When you're all done, there's no way that the boss can fail to notice you anymore, since you know occupy the whole area between his office and the elevator.
Friendly Conversation
With so many people missing from your department, your boss will be that much more available. They'll probably be lonely, as well. Make a point to stop by their office and chat, several times a day. Become a friend, or at least someone who acts like a friend.
This may take some effort, as you may not know anything about your boss yet. For one thing, you probably want to start every conversation with your name, since they may have ignored it so far. Also, you may need to stalk them at home to discover more about what they do and who they are so that you can casually bring it up in conversation when you walk into their office: "Hey! How's the morning treating you? How are the kids, ages 3, 5, and 8? See the game last night?" Note that mentioning last night's TV entertainment is perfect, because you know exactly what they watched and what happened in that show because you were watching it on the same set from outside their window.
Undermine
At the same time as you're getting more familiar with your boss, you might want to casually and frequently 'bump into' their boss. Elevators are reasonable places for this, although it's difficult to have a private conversation without pushing the other people out onto floors they didn't want to go to.

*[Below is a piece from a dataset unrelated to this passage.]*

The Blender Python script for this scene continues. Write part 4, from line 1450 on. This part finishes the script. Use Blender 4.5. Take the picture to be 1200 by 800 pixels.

The best place for a private casual conversation is neighboring urinals in the restroom. This only works if both of you are men; otherwise, you'll have to improvise on that theme.
The point of these meetings is two-fold: you'll want to get to know the boss, or at least for them to know your name. But more importantly, you'll want to sow some seeds of doubt about your boss, leaving the impression that they'd be better off with you in charge. Here are some examples of these subtle exchanges:
"Hi, I don't know if you remember me. I'm Bob Kreenst, from Payroll. It's too bad about the situation there. My boss is doing a great job, just great. Given his limitations. We'd probably do much better with someone else leading the charge there. Like me."
"Hi, did you hear about Ken, the manager in Payroll? I think the pressure is really getting to him. He's holding it together pretty well, given what he's been through. But I've seen a crazy look in his eyes. All I want is the best for him. But if you want to replace him, I'm your guy."
The most important part of the entire exchange is to shake hands with them; it seals the deal and creates a personal bond. But wait until you're both finished at the urinal and have washed your hands.
Impress
The company didn't get itself into this state by actually knowing what it was doing. Now all of the execs are busy running from meeting to meeting trying to figure out what happened and how to change it before the entire thing implodes.
They're looking for new ideas.
This is your time. Just like the real battlefield, promotions on the Corporate Battlefield happen through attrition. All you need is to impress management with your visions.
The important thing is that your ideas don't have to work, or even to make sense. The company has already tried sensible plans that they understood, and they didn't pan out at all. At this point, they'll be desperate enough to latch onto anything. They'd trust a monkey, if he was dressed in a suit. This is where you come in.
Come up with a plan. You may want to get liquored up first, so that you can achieve the right combination of novelty, inspiration, and insanity that it will take.
Now the important part: Create a presentation. Anything makes sense if they see it in slide form.
Now, send in a teaser of the plan to management and ask for a meeting.
When the big day comes, get yourself amped up on a quadruple espresso and go knock them dead with your presentation. Or at least create small wounds.